The "Illegal Alien" costume isn't flying off Miami shelves yet

Miami loves its illegal aliens, whether they are in costumes or boat drifts.

So while the nation has a hissy fit over a Halloween costume that isn’t quite up to PC snuff, many Miamians have laughed it off.

Don King (not that Don King), whose mother immigrated from Cuba, bought pirate and Homer Simpson costumes Tuesday at Halloween USA in Midtown Miami, where the “Illegal Alien” costume is on sale but has attracted few customers.

"It's a joke," King said. "I really don't think much of it."

A few miles away in Little Havana, workers at a popular costume store said it was not something they would carry because it was discriminatory.

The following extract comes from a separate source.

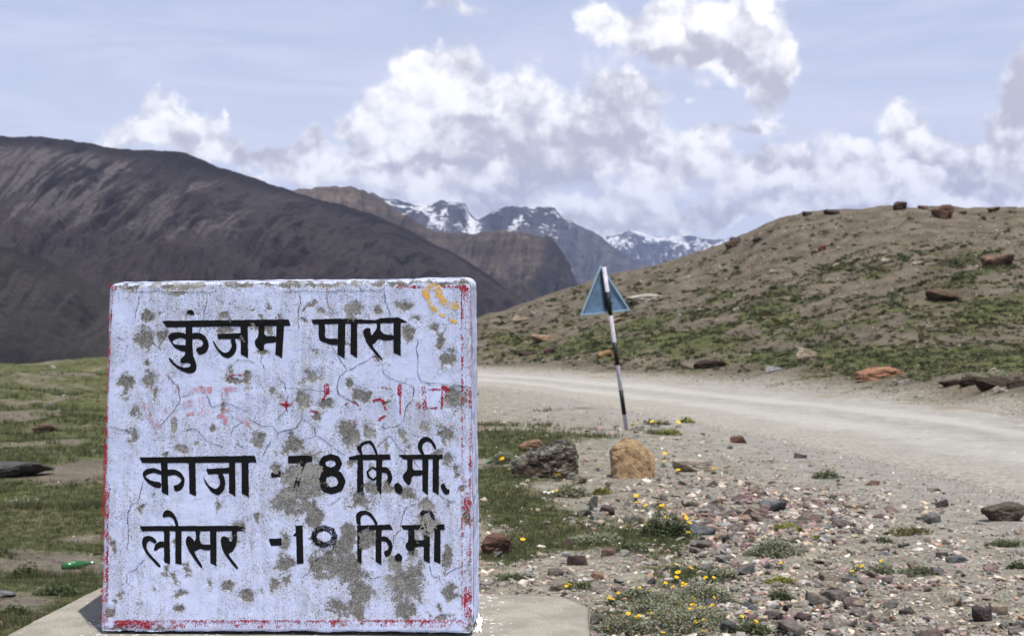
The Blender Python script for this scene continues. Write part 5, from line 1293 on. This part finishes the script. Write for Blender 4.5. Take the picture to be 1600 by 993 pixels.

As if the human taco costume, complete with a Mariachi hat on aisle 10 of the store doesn’t have “ethnic joke” written all over it.

Cashier Carmen Torres, who recalled facing discrimination after arriving from Cuba as a young girl in the 1960s, said the costume was tasteless.

"They haven't done anything bad. You can punish those who are criminals, but not people who are trying to work," Torres said.

But the PC police seem to be winning this fight over an alien costume.

Since Friday, when the Coalition for Humane Immigration Rights in Los Angeles first raised the issue, companies including Target, Walgreens and eBay have removed the costume from their inventory. Still, many local retailers continue to stock the costume that also comes with a "green" card -- which technically makes the alien legal.

Target has said it sold the costume online only and was posted by accident because it did not meet the company's standards. eBay said it asked sellers to remove the costume because it "does not allow items that promote or glorify hatred, violence, racial, sexual, or religious intolerance, or promote organizations with such views."

Jorge-Mario Cabrera, a spokesman for the immigrant coalition, said the costume "perpetuates this idea we have about undocumented immigrants as alien foreigners, strangers, scary."

Personally, we think going to a party as an unemployment check or a pink slip would be far scarier.